You don’t need advice. You’re already doing what feels right. Your instincts are true. So let me just offer my sympathy. I’ve been there too.
So sorry to hear about this loss for you and your family. I have no special advice. Bear was a part of your daily lives and the absence of him of course is very sad. Let yourself mourn. It sounds like you have done everything you can to show your respect and love for Bear.
I’m so sorry for your loss. I’ve lost a few pets and it’s truly unbearable. It will just take time. Don’t let anyone downgrade what you are feeling because you lost your pet. You have every right to grieve over this. Take as much time as you need to cry and be sad.
Sounds like he went peacefully and after a long happy life with you.
I’m so sorry, it’s one of the hardest things, losing a family member.
Maybe you both should avoid the room and instead focus on Spot, who is probably feeling very lost and alone.
Bear is gone now and tormenting yourself being with him in a cold room will not help him, so unless it comforts you, maybe go get warm and hang with the others until the folks come.
Again, I’m so very sorry.
This is not directly connected to this thread but I want to pass it on.
Over the years I have had several pets die and each time I have been there when they died and buried them myself. I was fortunate, unlike @Aethelwine, to have a place that I could do so.
I have found that the act of digging a grave, placing my friend into it and then refilling the hole to be a very cathartic experience (if that is the right word). It allows me to come to terms with what has happened, accept that it has happened and feel that what I am doing as the last thing I can do for my longtime companion, is what is needed, for both of us.
It is very much like the funeral services that you attend for human friends and family except that. to me, the physical labor it requires seems to help allay the pain of loss much more quickly.
Being close by also allowed me to greet them whenever I passed their burial site; something I did quite often as most were in the back yard. It was a way to remember what they had done for me and how much better my life had been for having them in it.
A few years back when my daughters boxer died I got a frantic, sobbing phone call at 9:30 in the evening.

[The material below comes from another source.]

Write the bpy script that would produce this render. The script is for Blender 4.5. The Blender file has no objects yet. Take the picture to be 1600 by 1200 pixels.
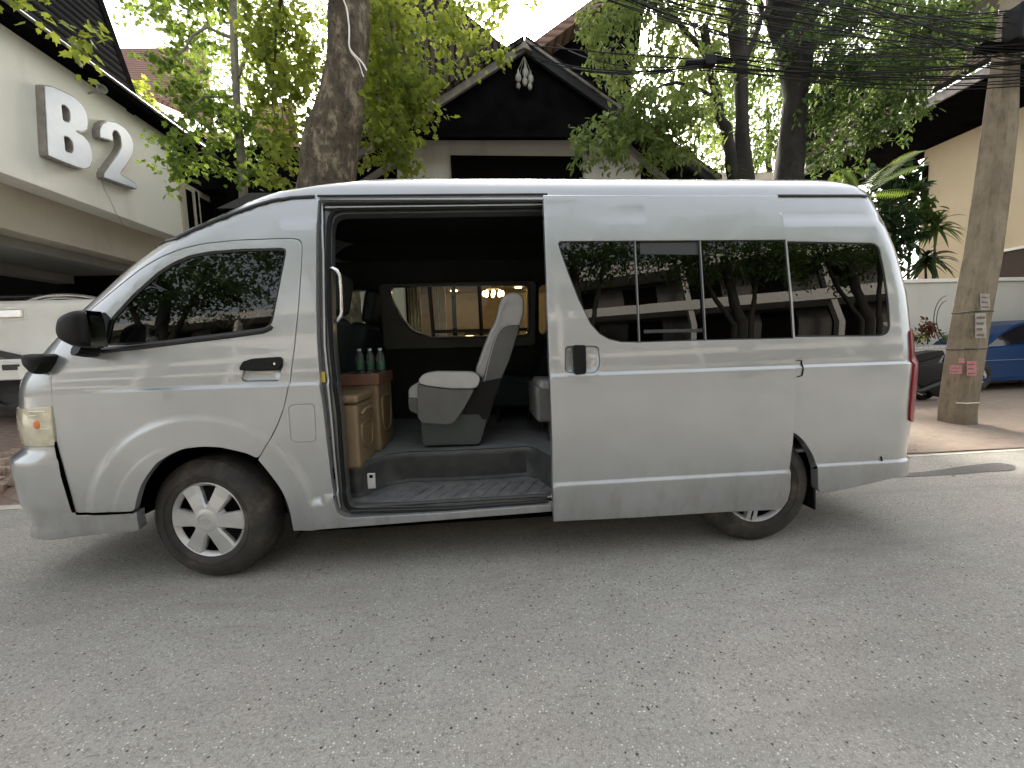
import bpy, bmesh, math, random
import numpy as np
from mathutils import Vector, Matrix
from mathutils.geometry import delaunay_2d_cdt
random.seed(7); rng = np.random.default_rng(7)
rad = math.radians
scn = bpy.context.scene
C = scn.collection

# ------------------------------------------------------------------ camera, sky, sun, exposure
CAM = np.array([1.488, -2.224, 1.232]); YAW, PITCH, ROLL, FPX = rad(-4.605), rad(5.205), rad(1.701), 635.5
_f = np.array([-math.sin(YAW)*math.cos(PITCH), math.cos(YAW)*math.cos(PITCH), -math.sin(PITCH)])
_r0 = np.array([math.cos(YAW), math.sin(YAW), 0.0]); _u0 = np.cross(_r0, _f)
_r = _r0*math.cos(ROLL) - _u0*math.sin(ROLL); _u = _r0*math.sin(ROLL) + _u0*math.cos(ROLL)
cam = bpy.data.cameras.new('camera'); co = bpy.data.objects.new('camera', cam); C.objects.link(co)
m = Matrix.Identity(4)
for i in range(3):
    m[i][0] = _r[i]; m[i][1] = _u[i]; m[i][2] = -_f[i]; m[i][3] = CAM[i]
co.matrix_world = m
cam.sensor_width = 36; cam.lens = FPX/1600*36; cam.clip_start = 0.05; cam.clip_end = 2000
scn.camera = co
def ray(u, v): return _f + _r*((u-800)/FPX) - _u*((v-600)/FPX)
def atY(u, v, Y): d = ray(u, v); return CAM + d*((Y-CAM[1])/d[1])
def atZ(u, v, z): d = ray(u, v); return CAM + d*((z-CAM[2])/d[2])
def atX(u, v, X): d = ray(u, v); return CAM + d*((X-CAM[0])/d[0])
def atD(u, v, D): return CAM + ray(u, v)*D
def proj(P):
    d = np.array(P)-CAM; w = d@_f
    return 800+FPX*(d@_r)/w, 600-FPX*(d@_u)/w

SUN_EL, SUN_AZ = rad(33), rad(4)          # azimuth from +Y towards +X
world = bpy.data.worlds.new('World'); scn.world = world; world.use_nodes = True
wn = world.node_tree.nodes; wl = world.node_tree.links
sky = wn.new('ShaderNodeTexSky'); sky.sky_type = 'NISHITA'; sky.sun_disc = False
sky.sun_elevation = SUN_EL; sky.sun_rotation = SUN_AZ; sky.dust_density = 6.0; sky.ozone_density = 0.6; sky.air_density = 1.0
bg = wn['Background']; bg.inputs['Strength'].default_value = 0.15
hs = wn.new('ShaderNodeHueSaturation'); hs.inputs['Saturation'].default_value = .32; wl.new(sky.outputs[0], hs.inputs['Color'])
wm = wn.new('ShaderNodeMix'); wm.data_type = 'RGBA'; wm.blend_type = 'MULTIPLY'; wm.inputs[0].default_value = 1; wm.inputs[7].default_value = (1, .985, .955, 1); wl.new(hs.outputs[0], wm.inputs[6]); wl.new(wm.outputs[2], bg.inputs['Color'])
sun = bpy.data.lights.new('sun', 'SUN'); so = bpy.data.objects.new('sun', sun); C.objects.link(so)
sun.energy = 1.5; sun.angle = rad(12); sun.color = (1.0, 0.90, 0.74)
sd = Vector((math.sin(SUN_AZ)*math.cos(SUN_EL), math.cos(SUN_AZ)*math.cos(SUN_EL), math.sin(SUN_EL)))
so.rotation_euler = sd.to_track_quat('Z', 'Y').to_euler(); so.location = (0, 0, 30)
vs = scn.view_settings; vs.view_transform = 'Standard'; vs.look = 'None'; vs.gamma = 1; vs.exposure = 2.3
try: vs.use_curve_mapping = False
except Exception: pass

# ------------------------------------------------------------------ materials
def lin(c):
    if isinstance(c, str):
        c = [int(c[i:i+2], 16)/255 for i in (0, 2, 4)]
        c = [x/12.92 if x <= .04045 else ((x+.055)/1.055)**2.4 for x in c]
    return (c[0], c[1], c[2], 1)
class NT:
    def __init__(s, name):
        s.m = bpy.data.materials.new(name); s.m.use_nodes = True; s.t = s.m.node_tree; s.n = s.t.nodes
        s.b = s.n['Principled BSDF']; s.out = s.n['Material Output']
    def new(s, k, **kw):
        n = s.n.new(k)
        for a, v in kw.items(): setattr(n, a, v)
        return n
    def link(s, a, b): s.t.links.new(a, b)
    def coord(s, kind='Object', scale=(1, 1, 1), rot=(0, 0, 0)):
        t = s.new('ShaderNodeTexCoord'); mp = s.new('ShaderNodeMapping'); mp.inputs['Scale'].default_value = scale; mp.inputs['Rotation'].default_value = rot
        s.link(t.outputs[kind], mp.inputs[0]); return mp.outputs[0]
    def noise(s, vec, scale, detail=4, rough=.6):
        n = s.new('ShaderNodeTexNoise'); n.inputs['Scale'].default_value = scale; n.inputs['Detail'].default_value = detail; n.inputs['Roughness'].default_value = rough
        s.link(vec, n.inputs['Vector']); return n.outputs[0]
    def ramp(s, fac, stops):
        r = s.new('ShaderNodeValToRGB'); e = r.color_ramp.elements
        while len(e) < len(stops): e.new(.5)
        for k, (p, c) in enumerate(stops): e[k].position = p; e[k].color = lin(c) if not isinstance(c, (int, float)) else (c, c, c, 1)
        s.link(fac, r.inputs[0]); return r.outputs[0]
    def mix(s, fac, a, b, mode='MIX'):
        x = s.new('ShaderNodeMix', data_type='RGBA', blend_type=mode)
        for v, k in ((fac, 0), (a, 6), (b, 7)):
            if isinstance(v, (int, float)): x.inputs[k].default_value = v if k == 0 else (v, v, v, 1)
            elif isinstance(v, (tuple, list, str)): x.inputs[k].default_value = lin(v)
            else: s.link(v, x.inputs[k])
        return x.outputs[2]
    def bump(s, h, strength=.3, dist=.01):
        b = s.new('ShaderNodeBump'); b.inputs['Strength'].default_value = strength; b.inputs['Distance'].default_value = dist
        s.link(h, b.inputs['Height']); s.link(b.outputs[0], s.b.inputs['Normal']); return b
    def set(s, **kw):
        for k, v in kw.items():
            i = s.b.inputs[k.replace('_', ' ')]
            if isinstance(v, (int, float)): i.default_value = v
            elif isinstance(v, (tuple, list, str)): i.default_value = lin(v)
            else: s.link(v, i)
        return s
def simple(name, col, rough=.6, metal=0, var=.12, scale=6, bump=0, bscale=60, coat=0, spec=.5):
    n = NT(name); v = n.coord(); c = lin(col)
    f = n.noise(v, scale)
    a = tuple(x*(1-var) for x in c[:3]); b = tuple(min(1, x*(1+var)) for x in c[:3])
    n.set(Base_Color=n.ramp(f, [(.3, a), (.7, b)]), Roughness=rough, Metallic=metal)
    n.b.inputs['Specular IOR Level'].default_value = spec
    if coat: n.b.inputs['Coat Weight'].default_value = coat; n.b.inputs['Coat Roughness'].default_value = .05
    if bump: n.bump(n.noise(v, bscale, 5), bump, .01)
    return n.m
def glassmat(name, tint, extra=0.0, ior=1.5):
    n = NT(name); tr = n.new('ShaderNodeBsdfTransparent'); tr.inputs[0].default_value = lin(tint)
    gl = n.new('ShaderNodeBsdfGlossy'); gl.inputs['Roughness'].default_value = .004; gl.inputs[0].default_value = (1, 1, 1, 1)
    fr = n.new('ShaderNodeFresnel'); fr.inputs[0].default_value = ior
    mx = n.new('ShaderNodeMixShader')
    n.link(fr.outputs[0], mx.inputs[0]); n.link(tr.outputs[0], mx.inputs[1]); n.link(gl.outputs[0], mx.inputs[2])
    n.n.remove(n.b); n.link(mx.outputs[0], n.out.inputs[0]); return n.m

M = {}
n = NT('silver_paint'); v = n.coord()
big = n.noise(v, 1.3, 3); fl = n.noise(v, 900, 2)
geo = n.new('ShaderNodeSeparateXYZ'); tcg = n.new('ShaderNodeTexCoord'); n.link(tcg.outputs['Object'], geo.inputs[0]); low = n.new('ShaderNodeMapRange'); low.inputs[1].default_value = .62; low.inputs[2].default_value = .28; n.link(geo.outputs[2], low.inputs[0])
base = n.mix(n.ramp(big, [(.35, 0.0), (.75, 1.0)]), (.345, .358, .366), (.392, .405, .413))
dust = n.ramp(n.noise(n.coord(scale=(1, 1, 1.6)), 2.2, 6), [(.45, 0.0), (.8, .35)])
grime = n.mix(1.0, low.outputs[0], n.ramp(n.noise(n.coord(scale=(1, 1, .35)), 9, 7, .7), [(.42, 0.0), (.7, .55)]), 'MULTIPLY')
n.set(Base_Color=n.mix(grime, n.mix(dust, base, (.31, .30, .275)), (.20, .175, .14)), Metallic=.55, Roughness=.30)
n.b.inputs['Coat Weight'].default_value = 1; n.b.inputs['Coat Roughness'].default_value = .035
b1 = n.bump(n.noise(v, 1.1, 2), .06, .05)
M['paint'] = n.m
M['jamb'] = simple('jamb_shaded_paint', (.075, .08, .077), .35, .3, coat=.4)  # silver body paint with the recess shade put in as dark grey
M['black'] = simple('black_plastic', (.004, .004, .0045), .45, spec=.2, bump=.1, bscale=300)
M['trim'] = simple('black_trim', (.0025, .0025, .003), .3)
M['rubber'] = simple('rubber', (.005, .005, .005), .6, spec=.2)
M['seam'] = simple('seam_dark', (.0015, .0015, .0015), .9, spec=0)
M['lining'] = simple('cabin_lining', (.024, .024, .022), .8, spec=.2, bump=.1)
M['lining2'] = simple('cabin_side_trim', (.075, .078, .072), .7)
M['headliner'] = simple('headliner', (.013, .0135, .012), .95, spec=.2)
M['floor_vinyl'] = simple('floor_vinyl', (.22, .23, .23), .35, var=.2, scale=9)
M['step_plastic'] = simple('step_plastic', (.045, .046, .046), .5, var=.3, scale=12)
M['chrome'] = simple('chrome', (.75, .75, .74), .16, 1, var=.03)
M['steel'] = simple('steel_dark', (.05, .05, .05), .5, .6)
M['hub'] = simple('wheel_cover_silver', (.50, .50, .49), .34, .55, coat=.3, var=.1)
M['wheeldark'] = simple('wheel_dark', (.006, .0055, .005), .6)
n = NT('tyre_rubber'); v = n.coord()
d_ = n.noise(v, 7, 8, .7)
n.set(Base_Color=n.ramp(d_, [(.35, (.015, .014, .013)), (.54, (.036, .031, .026)), (.72, (.10, .080, .062))]), Roughness=.8); n.bump(n.noise(v, 90, 4), .3, .004)
M['tyre'] = n.m
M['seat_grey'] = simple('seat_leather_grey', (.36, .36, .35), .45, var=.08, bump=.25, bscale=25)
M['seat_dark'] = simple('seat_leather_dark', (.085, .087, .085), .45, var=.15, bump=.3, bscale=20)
M['seat_black'] = simple('seat_black', (.008, .02, .02), .7)
M['cooler'] = simple('cooler_wood', (.19, .133, .072), .5, var=.12, scale=4)
M['cooler_rim'] = simple('cooler_rim', (.17, .082, .05), .5, var=.1)
M['glass_cab'] = glassmat('tinted_glass_cab', (.13, .14, .12), ior=1.5)
M['glass_dark'] = glassmat('tinted_glass_dark', (.018, .020, .018), ior=1.55)
M['glass_far'] = glassmat('tinted_glass_far', (.62, .66, .58), ior=1.45)
M['red_lens'] = simple('red_lens', (.17, .004, .012), .3, coat=.15, spec=.2)
M['clear_lens'] = simple('yellowed_lens', (.50, .46, .33), .18, var=.25, scale=14, coat=1)
M['amber'] = simple('amber_bulb', (.75, .22, .06), .3)
M['yellow'] = simple('yellow_sticker', (.55, .42, .06), .6)
M['white_plastic'] = simple('white_plastic', (.6, .6, .58), .4)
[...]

Rusty’s death was a tragic accident, one that she had come home from a date to find had occurred. She, and her boyfriend were a both mess when I got there. Taking control of the situation, I asked her where I should put him and started digging. As distraught as she was she joined me with digging and filling without asking, crying the almost the entire time. By the time she had finished she had gotten her emotions under control and had come to terms with the situation. To this day she remains saddened by what happened but like me and mine, she says hi to Rusty almost daily.
One other thing, with each one I bury a favorite toy or blanket or something that brought them joy. It is like sending a part of me along to be with them.
One final, final thing. Our last two dogs Skye and Ayre, got to the point where I had to take them in to the vets in the end; Ayre on his 16th birthday. That was hard, so hard. Both times the vet made casts of their paw prints before releasing them with me. I have both those casts on my dresser.
If this is at all possible, I hope you can do this or that the vet can do it for you.
@rojo I’ve heard a few people taking those to get tats of the paw prints these days.
Oh no, how hard. Hugs.
There’s no magical cure, but I found solace in creating a little box of keepsakes. Favourite toy, some pictures, the tags…then I had a small “party” with people who loved my furry friend, and we all wrote the names of her favourite people and things on slips of paper. Those went in the box too.
At some point, I lit a candle at a spot in the woods we both liked.
I wrote a lot – sharing stories helped. I got a book like this, which helped me feel less alone.
However, I also had to accept that I was sad, very sad, for a long time. It’s dangerous to push these emotions away – so as hard as it is, try to set apart a few minutes at least to really let yourself grieve, every day.
And now I have to stop thinking about this, I’m getting too sad again.
Thank you all so very much. My eyes are heavy from crying. We are so grateful to have a service available here that will pick up your pet, especially after a snow storm. They gave me a locket of Bear’s hair and put it in a cute fabric bag tied with a bow.
I found the general area where his ashes will be scattered and it’s a beautiful place. It’s near the Wisconsin River and not far from the House on the Rock. I know it doesn’t mean anything to Bear but it gives me comfort knowing his remains will be in the type of land he loved.
Spot is sad and he senses my heartbreak. He cuddled with me on my bed this morning and I cried. He started whimpering as well. I’ve been trying to be more calm since then when he’s near me but it’s hard.
Your words have been very helpful. xoxo
I list my Wanda (dog I had 14 years) very recently. I have not coped well either.
Just wanted to offer my support.
If I find anything that helps, I’ll let you know.
In the mean time, I hope you recover as fast as possible.
Peace n love.
@MrGrimm888 Thank you. I never understood the deep loss of pets until now. When you are responsible for a life and they are suddenly gone, that’s a huge loss. This changes your life drastically. It affects your daily routine. I never understood until now. (Hugs)
It’s not really something to be “understood.”
It’s just a traumatic path that we must endure, to get the handful of unconditional love. It’s hard to replace that. It’s hard to simply let such a thing pass on. It’s hard to forget the “little” things.
Most of our pets,never really grow up. They are stuck in a sort of childishness, that ensures that you lose a child (regardlessof age.)
In time…... Hopefully you will eventually bring another into your life. There are many more of them that need us, than the other way around.